Minor ingredients, present in small quantities less than about 1% by weight, such as emulsifies, stabilizers, colors and flavors.

While for components such as chocolate, biscuits, wafers, fruit pieces and nuts are combined with ice cream to make products.

Ice cream can be distinguished, soft serve, ordinary, and hardened ice cream. Soft ice cream is eaten while fresh. It is made on the spot, its temperature is usually –3 to -5 degree C, and hence it still contains a fairly large amount of nonfrozen water; generally its fat content and overrun are rather low.

Hardened ice cream usually packed in small portions and sometimes supplied with an external chocolate coating, is much lower in temperature (e.g., -25 degree C), it hardly contains unfrozen water, and it is thus very hard; it has a long shelf life (several month).

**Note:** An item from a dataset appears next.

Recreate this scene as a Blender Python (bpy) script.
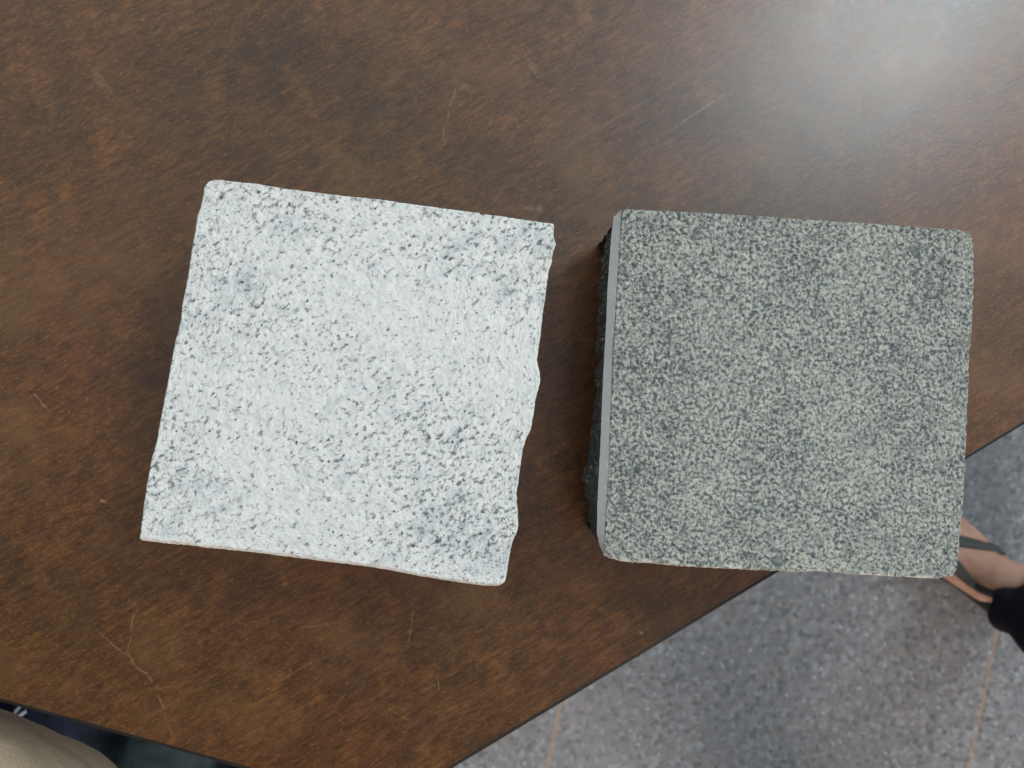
import bpy, bmesh, math
import numpy as np
from mathutils import Vector, Quaternion, noise
from mathutils.bvhtree import BVHTree

for o in list(bpy.data.objects):
    bpy.data.objects.remove(o)
S = bpy.context.scene
C = S.collection

# ------------------------------------------------------------------ camera
W, H, F = 1024, 768, 852.0
NADIR = (430.0, 395.0)            # image point straight below the lens
TABLE_Z, STONE_H = 0.75, 0.04
CAM = Vector((0.0, 0.0, 1.03))
_d = Vector((NADIR[0] - W / 2, H / 2 - NADIR[1], -F)).normalized()
CQ = _d.rotation_difference(Vector((0, 0, -1)))
cd = bpy.data.cameras.new('camera')
cam = bpy.data.objects.new('camera', cd)
C.objects.link(cam)
cam.location = CAM
cam.rotation_mode = 'QUATERNION'
cam.rotation_quaternion = CQ
cd.sensor_width = 36.0
cd.lens = F / W * 36.0
cd.clip_start, cd.clip_end = 0.01, 100.0
cd.dof.use_dof = True
cd.dof.focus_distance = 0.245
cd.dof.aperture_fstop = 24.0
S.camera = cam

def at(px, py, z):
    """point of the horizontal plane z that the photograph shows at a pixel"""
    r = CQ @ Vector((px - W / 2, H / 2 - py, -F))
    t = (z - CAM.z) / r.z
    return CAM + r * t

# ------------------------------------------------------------------ light
wd = bpy.data.worlds.new('World')
S.world = wd
wd.use_nodes = True
bg = wd.node_tree.nodes['Background']
_g = wd.node_tree.nodes.new('ShaderNodeTexCoord')
_dot = wd.node_tree.nodes.new('ShaderNodeVectorMath'); _dot.operation = 'DOT_PRODUCT'
_dot.inputs[1].default_value = (0.22, 0.97, 0.10)
_mr = wd.node_tree.nodes.new('ShaderNodeMapRange'); _mr.interpolation_type = 'SMOOTHSTEP'
_mr.inputs[1].default_value, _mr.inputs[2].default_value = -0.45, 0.62
_mx = wd.node_tree.nodes.new('ShaderNodeMix'); _mx.data_type = 'RGBA'
_mx.inputs[6].default_value = (0.085, 0.078, 0.070, 1)
_mx.inputs[7].default_value = (0.74, 0.86, 0.90, 1)
for _a, _b in ((_g.outputs['Generated'], _dot.inputs[0]), (_dot.outputs['Value'], _mr.inputs[0]), (_mr.outputs[0], _mx.inputs[0]), (_mx.outputs[2], bg.inputs[0])):
    wd.node_tree.links.new(_a, _b)
bg.inputs[1].default_value = 1.0

def area(name, loc, target, size, power, col):
    l = bpy.data.lights.new(name, 'AREA')
    l.shape = 'RECTANGLE'
    l.size, l.size_y = size
    l.energy = power
    l.color = col
    o = bpy.data.objects.new(name, l)
    C.objects.link(o)
    o.location = loc
    o.rotation_mode = 'QUATERNION'
    o.rotation_quaternion = (Vector(target) - Vector(loc)).to_track_quat('-Z', 'Y')
    return o
T0 = (0.05, 0.0, 0.75)
area('window_light', (1.52, 1.27, 3.10), T0, (0.55, 0.7), 29, (0.78, 0.93, 1.0))
area('back_window_light', (0.5, 3.0, 2.6), T0, (2.6, 1.4), 14, (0.88, 0.97, 1.0))
area('doorway_light', (0.9, -2.5, 1.9), T0, (1.6, 1.6), 68, (1.0, 0.92, 0.83))

S.view_settings.view_transform = 'Standard'
S.view_settings.look = 'None'
S.view_settings.exposure = 0.0
S.view_settings.gamma = 1.0

# ------------------------------------------------------------------ node helpers
class Mat:
    def __init__(s, name):
        s.m = bpy.data.materials.new(name)
        s.m.use_nodes = True
        s.nt = s.m.node_tree
        s.b = s.nt.nodes['Principled BSDF']
        s.tc = s.nt.nodes.new('ShaderNodeTexCoord').outputs['Object']
    def n(s, t):
        return s.nt.nodes.new(t)
    def put(s, sock, v):
        if isinstance(v, bpy.types.NodeSocket):
            s.nt.links.new(v, sock)
        elif v is not None:
            if sock.type == 'RGBA' and len(v) == 3:
                v = (*v, 1)
            sock.default_value = v
    def math(s, op, a, b=None, c=None, clamp=False):
        k = s.n('ShaderNodeMath'); k.operation = op; k.use_clamp = clamp
        for i, v in enumerate((a, b, c)):
            if v is not None: s.put(k.inputs[i], v)
        return k.outputs[0]
    def vec(s, op, a, b=None, scale=None):
        k = s.n('ShaderNodeVectorMath'); k.operation = op
        s.put(k.inputs[0], a)
        if b is not None: s.put(k.inputs[1], b)
        if scale is not None: s.put(k.inputs['Scale'], scale)
        return k.outputs['Value'] if op in ('DOT_PRODUCT', 'LENGTH', 'DISTANCE') else k.outputs['Vector']
    def mapping(s, v, rot=0.0, scale=(1, 1, 1), loc=(0, 0, 0)):
        # rotate first, then scale, so that the stretch follows the turned axis
        a = s.n('ShaderNodeMapping'); a.inputs['Rotation'].default_value = (0, 0, rot)
        s.put(a.inputs['Vector'], v)
        b = s.n('ShaderNodeMapping'); b.inputs['Scale'].default_value = scale
        b.inputs['Location'].default_value = loc
        s.put(b.inputs['Vector'], a.outputs[0])
        return b.outputs[0]
    def noise(s, scale, detail=2.0, rough=0.5, v=None, dist=0.0, color=False):
        k = s.n('ShaderNodeTexNoise')
        s.put(k.inputs['Vector'], v or s.tc)
        k.inputs['Scale'].default_value = scale
        k.inputs['Detail'].default_value = detail
        k.inputs['Roughness'].default_value = rough
        k.inputs['Distortion'].default_value = dist
        return k.outputs['Color' if color else 'Fac']
    def voro(s, scale, v=None, feature='F1', rand=1.0, out='Distance'):
        k = s.n('ShaderNodeTexVoronoi'); k.feature = feature
        s.put(k.inputs['Vector'], v or s.tc)
        k.inputs['Scale'].default_value = scale
        k.inputs['Randomness'].default_value = rand
        return k.outputs[out]
    def rng(s, v, a, b, c=0.0, d=1.0, smooth=False):
        k = s.n('ShaderNodeMapRange')
        k.interpolation_type = 'SMOOTHSTEP' if smooth else 'LINEAR'
        s.put(k.inputs[0], v)
        for i, x in enumerate((a, b, c, d)): s.put(k.inputs[i + 1], x)
        return k.outputs[0]
    def mix(s, f, a, b, mode='MIX'):
        k = s.n('ShaderNodeMix'); k.data_type = 'RGBA'; k.blend_type = mode
        s.put(k.inputs[0], f); s.put(k.inputs[6], a); s.put(k.inputs[7], b)
        return k.outputs[2]
    def attr(s, name):
        k = s.n('ShaderNodeAttribute'); k.attribute_name = name
        return k.outputs['Fac']
    def bump(s, h, dist, strength=1.0):
        k = s.n('ShaderNodeBump'); s.put(k.inputs['Height'], h)
        k.inputs['Distance'].default_value = dist
        k.inputs['Strength'].default_value = strength
        s.nt.links.new(k.outputs[0], s.b.inputs['Normal'])
    def out(s, color=None, rough=None, spec=None):
        s.put(s.b.inputs['Base Color'], color)
        s.put(s.b.inputs['Roughness'], rough)
        s.put(s.b.inputs['Specular IOR Level'], spec)
        return s.m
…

Ordinary ice cream has a lower temperature than soft ice cream (- 10 to -15 degree C), but is not so cold as to be entirely solid; it is stored (a few weeks at most) in cans, from which portions can be ladled out.

Ice cream is an extremely complex, intricate and delicate substance. In fact, it has been called ‘just about the most complex colloid of all’. The science of ice cream consists of understanding it ingredients, processing, microstructure and texture, and crucially, the links between them.

Vanilla flavor is nearly everyone’s favorite flavor. Vanilla ice cream can be dense and rich, light and smooth or anything in between; it all depends on the ingredients and how they’re put together.

Ice cream is an excellent source of food energy. The energy value and nutrients of ice cream depend upon the food value of the ingredients from which it is made. The milk products that go into the mix contain the constituents of milk, but in different amounts.